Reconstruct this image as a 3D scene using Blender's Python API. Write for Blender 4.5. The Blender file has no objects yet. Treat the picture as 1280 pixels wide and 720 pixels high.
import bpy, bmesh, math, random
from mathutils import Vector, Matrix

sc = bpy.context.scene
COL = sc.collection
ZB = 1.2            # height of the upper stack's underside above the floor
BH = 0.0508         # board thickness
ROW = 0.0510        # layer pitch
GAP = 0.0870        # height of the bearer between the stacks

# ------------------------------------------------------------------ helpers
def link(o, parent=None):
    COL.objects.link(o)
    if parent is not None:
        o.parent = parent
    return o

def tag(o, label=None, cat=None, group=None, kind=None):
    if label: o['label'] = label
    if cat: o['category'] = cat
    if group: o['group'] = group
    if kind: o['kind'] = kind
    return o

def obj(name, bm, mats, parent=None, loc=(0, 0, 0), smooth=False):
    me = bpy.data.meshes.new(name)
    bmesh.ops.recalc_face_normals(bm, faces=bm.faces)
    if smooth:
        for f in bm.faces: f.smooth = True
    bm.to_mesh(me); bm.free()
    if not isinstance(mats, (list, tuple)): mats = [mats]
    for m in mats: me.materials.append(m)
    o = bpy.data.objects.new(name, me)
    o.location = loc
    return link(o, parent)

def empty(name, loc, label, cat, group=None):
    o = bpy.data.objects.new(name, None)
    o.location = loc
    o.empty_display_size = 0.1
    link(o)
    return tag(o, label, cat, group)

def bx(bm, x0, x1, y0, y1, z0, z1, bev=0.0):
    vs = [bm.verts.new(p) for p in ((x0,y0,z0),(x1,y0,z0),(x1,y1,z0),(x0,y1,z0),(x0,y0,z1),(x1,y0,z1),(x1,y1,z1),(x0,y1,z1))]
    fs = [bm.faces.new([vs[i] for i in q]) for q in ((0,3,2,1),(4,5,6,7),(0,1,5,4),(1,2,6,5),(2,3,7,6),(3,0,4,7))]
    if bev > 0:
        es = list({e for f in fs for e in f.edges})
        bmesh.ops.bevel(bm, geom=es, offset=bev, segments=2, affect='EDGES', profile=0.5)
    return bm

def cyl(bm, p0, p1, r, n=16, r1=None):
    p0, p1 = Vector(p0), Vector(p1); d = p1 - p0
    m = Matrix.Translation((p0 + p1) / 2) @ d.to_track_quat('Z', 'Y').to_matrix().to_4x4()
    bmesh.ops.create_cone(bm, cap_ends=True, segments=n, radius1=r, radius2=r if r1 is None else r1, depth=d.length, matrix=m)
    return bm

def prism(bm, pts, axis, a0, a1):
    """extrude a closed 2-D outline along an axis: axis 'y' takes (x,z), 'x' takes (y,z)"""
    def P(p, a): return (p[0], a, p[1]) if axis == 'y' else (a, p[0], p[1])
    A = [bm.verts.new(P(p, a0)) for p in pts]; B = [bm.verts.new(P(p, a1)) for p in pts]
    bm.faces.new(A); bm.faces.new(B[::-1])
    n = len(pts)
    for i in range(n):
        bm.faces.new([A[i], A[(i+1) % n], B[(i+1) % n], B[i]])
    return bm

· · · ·

# WHAT THE EXERCISE ASKS:
Everything in the listing above should be restated exactly.

# ANSWER:
Reconstruct this image as a 3D scene using Blender's Python API. Write for Blender 4.5. The Blender file has no objects yet. Treat the picture as 1280 pixels wide and 720 pixels high.
import bpy, bmesh, math, random
from mathutils import Vector, Matrix

sc = bpy.context.scene
COL = sc.collection
ZB = 1.2            # height of the upper stack's underside above the floor
BH = 0.0508         # board thickness
ROW = 0.0510        # layer pitch
GAP = 0.0870        # height of the bearer between the stacks

# ------------------------------------------------------------------ helpers
def link(o, parent=None):
    COL.objects.link(o)
    if parent is not None:
        o.parent = parent
    return o

def tag(o, label=None, cat=None, group=None, kind=None):
    if label: o['label'] = label
    if cat: o['category'] = cat
    if group: o['group'] = group
    if kind: o['kind'] = kind
    return o

def obj(name, bm, mats, parent=None, loc=(0, 0, 0), smooth=False):
    me = bpy.data.meshes.new(name)
    bmesh.ops.recalc_face_normals(bm, faces=bm.faces)
    if smooth:
        for f in bm.faces: f.smooth = True
    bm.to_mesh(me); bm.free()
    if not isinstance(mats, (list, tuple)): mats = [mats]
    for m in mats: me.materials.append(m)
    o = bpy.data.objects.new(name, me)
    o.location = loc
    return link(o, parent)

def empty(name, loc, label, cat, group=None):
    o = bpy.data.objects.new(name, None)
    o.location = loc
    o.empty_display_size = 0.1
    link(o)
    return tag(o, label, cat, group)

def bx(bm, x0, x1, y0, y1, z0, z1, bev=0.0):
    vs = [bm.verts.new(p) for p in ((x0,y0,z0),(x1,y0,z0),(x1,y1,z0),(x0,y1,z0),(x0,y0,z1),(x1,y0,z1),(x1,y1,z1),(x0,y1,z1))]
    fs = [bm.faces.new([vs[i] for i in q]) for q in ((0,3,2,1),(4,5,6,7),(0,1,5,4),(1,2,6,5),(2,3,7,6),(3,0,4,7))]
    if bev > 0:
        es = list({e for f in fs for e in f.edges})
        bmesh.ops.bevel(bm, geom=es, offset=bev, segments=2, affect='EDGES', profile=0.5)
    return bm

def cyl(bm, p0, p1, r, n=16, r1=None):
    p0, p1 = Vector(p0), Vector(p1); d = p1 - p0
    m = Matrix.Translation((p0 + p1) / 2) @ d.to_track_quat('Z', 'Y').to_matrix().to_4x4()
    bmesh.ops.create_cone(bm, cap_ends=True, segments=n, radius1=r, radius2=r if r1 is None else r1, depth=d.length, matrix=m)
    return bm

def prism(bm, pts, axis, a0, a1):
    """extrude a closed 2-D outline along an axis: axis 'y' takes (x,z), 'x' takes (y,z)"""
    def P(p, a): return (p[0], a, p[1]) if axis == 'y' else (a, p[0], p[1])
    A = [bm.verts.new(P(p, a0)) for p in pts]; B = [bm.verts.new(P(p, a1)) for p in pts]
    bm.faces.new(A); bm.faces.new(B[::-1])
    n = len(pts)
    for i in range(n):
        bm.faces.new([A[i], A[(i+1) % n], B[(i+1) % n], B[i]])
    return bm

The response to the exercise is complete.